Con Fuglsang se iban en esta ocasión el canadiense Michael Woods, un ex mediofondista de atletismo que descubrió no hace mucho tiempo su verdadera vocación en las dos ruedas, y el italiano Davide Formolo, un espigado fondista del ciclismo con más opciones en pruebas por etapas que en carreras de un día. Ni uno ni otro resistían mucho el empuje de Fuglsang quien, liberado del pegajoso marcaje de Alaphilipe que le había impedido ganar en Siena, en la 'Amstel' y en la 'Flecha', estaba decidido a aprovechar su oportunidad y conseguir lo que no había logrado todas esas otras veces, quedarse sólo en cabeza y llegar así a la meta, sin que nadie le pudiera batir en el sprint final. Lanzado a toda velocidad en el descenso hacia Lieja, en cuyo centro urbano concluía este año la carrera, el danés no tenía ya más rival en los últimos cinco kilómetros que el infortunio. Porque, definitivamente, para ganar también hace falta suerte, o no tener mala suerte. Y no sé si fue lo primero o lo segundo lo que consiguió que el delgado cuerpo del ciclista de Astana no acabara rodando por los suelos a cuatro kilómetros de meta. En una rápida curva en bajada, hacia la izquierda, la rueda trasera de su bicicleta se empeñó a adelantar a la delantera y, por un momento, Fuglsang nos recordó a otro deportista que compite sobre dos ruedas, movidas por un potente motor eso sí. Porque tal si fuera el mismísimo Marc Márquez recuperando una derrapada de su potente Honda para evitar una caída segura en el último momento, Jacob controlaba su frágil máquina y lograba salvar lo que parecía insalvable para seguir rodando hacia la meta.

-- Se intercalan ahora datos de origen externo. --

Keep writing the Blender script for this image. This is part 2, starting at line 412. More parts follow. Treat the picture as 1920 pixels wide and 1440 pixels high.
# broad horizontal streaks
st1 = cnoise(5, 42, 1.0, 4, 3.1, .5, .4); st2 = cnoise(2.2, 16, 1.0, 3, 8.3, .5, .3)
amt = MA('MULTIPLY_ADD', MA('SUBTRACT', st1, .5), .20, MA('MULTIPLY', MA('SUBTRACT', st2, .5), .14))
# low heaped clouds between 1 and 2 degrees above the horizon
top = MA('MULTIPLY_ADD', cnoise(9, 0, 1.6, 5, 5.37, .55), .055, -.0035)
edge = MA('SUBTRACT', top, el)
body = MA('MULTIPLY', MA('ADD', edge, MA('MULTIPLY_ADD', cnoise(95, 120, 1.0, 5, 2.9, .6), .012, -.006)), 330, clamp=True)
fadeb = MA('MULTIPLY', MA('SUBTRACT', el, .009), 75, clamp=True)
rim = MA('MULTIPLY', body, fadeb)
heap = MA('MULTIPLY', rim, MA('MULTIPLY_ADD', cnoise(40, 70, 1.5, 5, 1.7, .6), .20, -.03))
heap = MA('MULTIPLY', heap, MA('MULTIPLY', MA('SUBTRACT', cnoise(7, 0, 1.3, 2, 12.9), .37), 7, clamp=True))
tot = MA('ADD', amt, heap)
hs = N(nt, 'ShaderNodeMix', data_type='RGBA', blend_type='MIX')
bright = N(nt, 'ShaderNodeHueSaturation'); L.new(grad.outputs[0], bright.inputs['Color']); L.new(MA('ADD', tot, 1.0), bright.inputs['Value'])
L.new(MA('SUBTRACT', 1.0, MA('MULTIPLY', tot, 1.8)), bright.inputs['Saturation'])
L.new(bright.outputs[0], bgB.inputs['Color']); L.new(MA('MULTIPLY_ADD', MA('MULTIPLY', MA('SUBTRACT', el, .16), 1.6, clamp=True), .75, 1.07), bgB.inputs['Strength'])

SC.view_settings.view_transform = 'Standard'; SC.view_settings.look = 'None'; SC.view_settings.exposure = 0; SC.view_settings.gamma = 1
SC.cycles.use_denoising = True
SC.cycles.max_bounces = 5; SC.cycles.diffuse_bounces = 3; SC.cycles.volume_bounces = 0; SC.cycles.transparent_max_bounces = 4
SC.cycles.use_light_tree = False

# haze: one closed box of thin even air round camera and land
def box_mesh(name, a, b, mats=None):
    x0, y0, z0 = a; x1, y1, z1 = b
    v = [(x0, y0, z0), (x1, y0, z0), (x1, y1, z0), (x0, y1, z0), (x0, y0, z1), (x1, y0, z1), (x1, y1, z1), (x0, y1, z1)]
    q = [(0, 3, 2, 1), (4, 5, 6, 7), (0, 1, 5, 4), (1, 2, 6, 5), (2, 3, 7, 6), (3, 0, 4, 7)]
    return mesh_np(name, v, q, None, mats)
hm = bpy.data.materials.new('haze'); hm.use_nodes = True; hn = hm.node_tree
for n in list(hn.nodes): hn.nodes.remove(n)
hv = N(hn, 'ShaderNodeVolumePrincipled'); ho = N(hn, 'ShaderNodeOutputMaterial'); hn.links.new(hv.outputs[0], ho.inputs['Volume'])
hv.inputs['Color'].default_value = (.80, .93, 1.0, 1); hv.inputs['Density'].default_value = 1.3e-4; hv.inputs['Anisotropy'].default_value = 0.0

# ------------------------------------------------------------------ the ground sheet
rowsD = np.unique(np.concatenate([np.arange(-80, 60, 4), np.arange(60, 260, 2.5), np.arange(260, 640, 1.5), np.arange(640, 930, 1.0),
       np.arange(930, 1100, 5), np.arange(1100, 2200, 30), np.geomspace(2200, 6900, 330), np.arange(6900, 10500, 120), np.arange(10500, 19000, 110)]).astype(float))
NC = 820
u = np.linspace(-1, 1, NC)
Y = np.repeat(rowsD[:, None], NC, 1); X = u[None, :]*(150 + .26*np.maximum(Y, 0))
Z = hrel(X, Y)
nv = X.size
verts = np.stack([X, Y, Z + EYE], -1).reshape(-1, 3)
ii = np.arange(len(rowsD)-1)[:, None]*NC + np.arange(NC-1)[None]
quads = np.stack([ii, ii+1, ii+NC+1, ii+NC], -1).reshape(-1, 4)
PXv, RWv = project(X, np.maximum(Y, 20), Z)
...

El susto añadía un extra de épica al merecido triunfo del ciclista danés. Poco después, tal vez aún con el corazón más desbocado por el sobresalto que por el esfuerzo realizado y la emoción ante lo que estaba a punto de lograr, podía relajarse por fin mientras soltaba las manos del manillar, se erguía sobre el sillín y saboreaba, brazo derecho en alto, mirada al cielo, la victoria que llevaba buscando todo el año, que se había merecido ya varias veces y que hasta ese momento le había sido esquiva. Fuglsang ganaba su primer monumento en Lieja. Una victoria que era, además, todo un monumento a la fé de un ciclista que supo seguir peleando, inasequible al desaliento, para acabar ganando después de dos meses llenos de puestos de honor pero sin la ansiada primera posición que su entrega merecía.